Aveva promosso iniziative per la Palestina, per una pacificazione che partisse dal basso, dalla gente, tra palestinesi e israeliani. Si è sempre interessato dell’America Latina – per la teologia della liberazione -, dove era amico fraterno di vescovi come Helder Camara a Recife, Evaristo Arns a San Paolo del Brasile, Mendes Arceo in Messico o Leonidas Proano a Riobamba in Ecuador. Tanti altri vescovi, sacerdoti e laici “di frontiera”. Sosteneva che la liberazione doveva assumere i contorni dell’“integralità”, non soffermarsi, cioè all’aspetto economico, ma includere l’educazione della persona nel suo cammino di ricerca delle cose che valgono e del senso della fede. Non per nulla era un grande estimatore di Paulo Freire, il “pedagogo” della liberazione integrale in Sudamerica negli anni ’70.

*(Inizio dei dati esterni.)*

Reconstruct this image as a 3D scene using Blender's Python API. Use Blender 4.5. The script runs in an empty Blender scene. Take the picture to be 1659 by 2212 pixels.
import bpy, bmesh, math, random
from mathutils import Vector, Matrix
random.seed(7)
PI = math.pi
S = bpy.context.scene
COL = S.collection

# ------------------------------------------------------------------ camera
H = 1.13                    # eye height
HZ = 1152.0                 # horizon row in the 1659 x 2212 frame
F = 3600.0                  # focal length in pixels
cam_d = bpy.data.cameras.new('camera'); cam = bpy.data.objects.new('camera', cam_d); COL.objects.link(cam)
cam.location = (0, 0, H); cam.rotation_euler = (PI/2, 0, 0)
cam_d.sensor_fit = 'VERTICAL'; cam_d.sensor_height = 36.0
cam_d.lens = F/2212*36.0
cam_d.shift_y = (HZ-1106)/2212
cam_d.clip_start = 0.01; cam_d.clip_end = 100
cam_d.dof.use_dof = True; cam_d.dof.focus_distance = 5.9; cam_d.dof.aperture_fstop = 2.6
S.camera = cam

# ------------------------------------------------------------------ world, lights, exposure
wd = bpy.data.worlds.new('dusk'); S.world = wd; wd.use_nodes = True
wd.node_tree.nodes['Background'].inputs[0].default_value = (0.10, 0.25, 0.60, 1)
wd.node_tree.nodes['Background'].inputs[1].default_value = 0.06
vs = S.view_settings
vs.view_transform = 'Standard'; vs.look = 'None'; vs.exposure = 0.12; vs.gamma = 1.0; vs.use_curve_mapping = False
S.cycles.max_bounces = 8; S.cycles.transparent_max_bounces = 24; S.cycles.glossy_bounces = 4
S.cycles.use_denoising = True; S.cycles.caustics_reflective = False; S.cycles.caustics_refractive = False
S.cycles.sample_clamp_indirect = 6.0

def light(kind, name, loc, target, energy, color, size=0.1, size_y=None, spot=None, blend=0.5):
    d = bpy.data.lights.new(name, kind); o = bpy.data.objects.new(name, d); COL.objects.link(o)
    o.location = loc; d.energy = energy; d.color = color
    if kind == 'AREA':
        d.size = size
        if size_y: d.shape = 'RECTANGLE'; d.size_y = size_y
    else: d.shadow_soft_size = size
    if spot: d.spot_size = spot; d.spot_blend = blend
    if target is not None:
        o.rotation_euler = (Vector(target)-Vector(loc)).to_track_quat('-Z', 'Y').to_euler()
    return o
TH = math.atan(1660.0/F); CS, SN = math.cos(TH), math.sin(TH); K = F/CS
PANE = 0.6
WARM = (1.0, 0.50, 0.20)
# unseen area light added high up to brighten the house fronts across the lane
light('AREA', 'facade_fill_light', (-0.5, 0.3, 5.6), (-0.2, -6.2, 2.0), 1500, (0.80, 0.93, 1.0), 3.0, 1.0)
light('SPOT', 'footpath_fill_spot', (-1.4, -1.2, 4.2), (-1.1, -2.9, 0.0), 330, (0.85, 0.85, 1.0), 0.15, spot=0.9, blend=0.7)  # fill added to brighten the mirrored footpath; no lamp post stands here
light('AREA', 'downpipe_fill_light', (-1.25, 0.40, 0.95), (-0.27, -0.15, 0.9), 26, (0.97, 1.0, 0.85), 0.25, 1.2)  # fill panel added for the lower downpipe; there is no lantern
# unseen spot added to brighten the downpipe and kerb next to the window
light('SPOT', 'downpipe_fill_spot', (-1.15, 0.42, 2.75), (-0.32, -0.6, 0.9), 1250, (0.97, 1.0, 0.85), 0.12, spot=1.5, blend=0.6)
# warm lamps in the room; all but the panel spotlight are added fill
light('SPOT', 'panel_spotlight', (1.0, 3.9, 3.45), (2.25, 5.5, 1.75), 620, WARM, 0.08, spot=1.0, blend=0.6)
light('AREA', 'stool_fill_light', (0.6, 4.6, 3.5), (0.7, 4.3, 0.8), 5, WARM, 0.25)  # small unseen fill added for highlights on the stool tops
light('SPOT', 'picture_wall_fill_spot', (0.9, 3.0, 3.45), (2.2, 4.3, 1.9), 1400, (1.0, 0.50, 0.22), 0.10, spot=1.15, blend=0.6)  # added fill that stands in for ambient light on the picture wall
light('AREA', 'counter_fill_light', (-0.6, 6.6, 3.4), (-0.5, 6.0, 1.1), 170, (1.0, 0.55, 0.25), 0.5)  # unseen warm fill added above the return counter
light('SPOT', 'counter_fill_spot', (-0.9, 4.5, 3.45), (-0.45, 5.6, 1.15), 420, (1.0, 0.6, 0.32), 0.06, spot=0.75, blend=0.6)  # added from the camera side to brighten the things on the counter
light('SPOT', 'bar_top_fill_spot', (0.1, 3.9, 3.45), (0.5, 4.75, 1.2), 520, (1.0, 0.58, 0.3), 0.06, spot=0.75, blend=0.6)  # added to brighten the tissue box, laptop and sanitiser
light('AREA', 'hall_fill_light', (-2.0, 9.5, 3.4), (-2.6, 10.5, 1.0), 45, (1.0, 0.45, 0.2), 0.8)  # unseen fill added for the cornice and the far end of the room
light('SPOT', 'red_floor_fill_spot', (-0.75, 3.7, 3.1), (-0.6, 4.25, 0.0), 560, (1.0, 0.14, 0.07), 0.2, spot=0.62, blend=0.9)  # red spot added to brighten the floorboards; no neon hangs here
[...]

Negli ultimi tempi Giovanni – ormai molto anziano – aveva perso quasi completamente la vista, ma sorretto dalla pazienza e tenacia della moglie Yukiko, riusciva ugualmente a partecipare alle assemblee della Comunità di San Paolo. Da diversi mesi intratteneva un dialogo da cui era sorta un’amicizia con l’attuale Abate della Basilica di San Paolo. Aveva un carattere solitamente ottimista “l’abate Franzoni” perché anche se ridotto allo stato laicale conservava sempre quella sua aria “sapienziale” (citava a memoria passi dei Padri della Chiesa e del suo preferito, san Benedetto), un’aria gioviale e gioiosa. Non ha mai smesso di sentirsi “benedettino” nel fondo del cuore. Sapeva di affidarsi a Colui che scrive dritto anche sulle righe storte e – come scrisse nel suo testamento il Priore di Barbiana – “annota tutto nel suo conto”.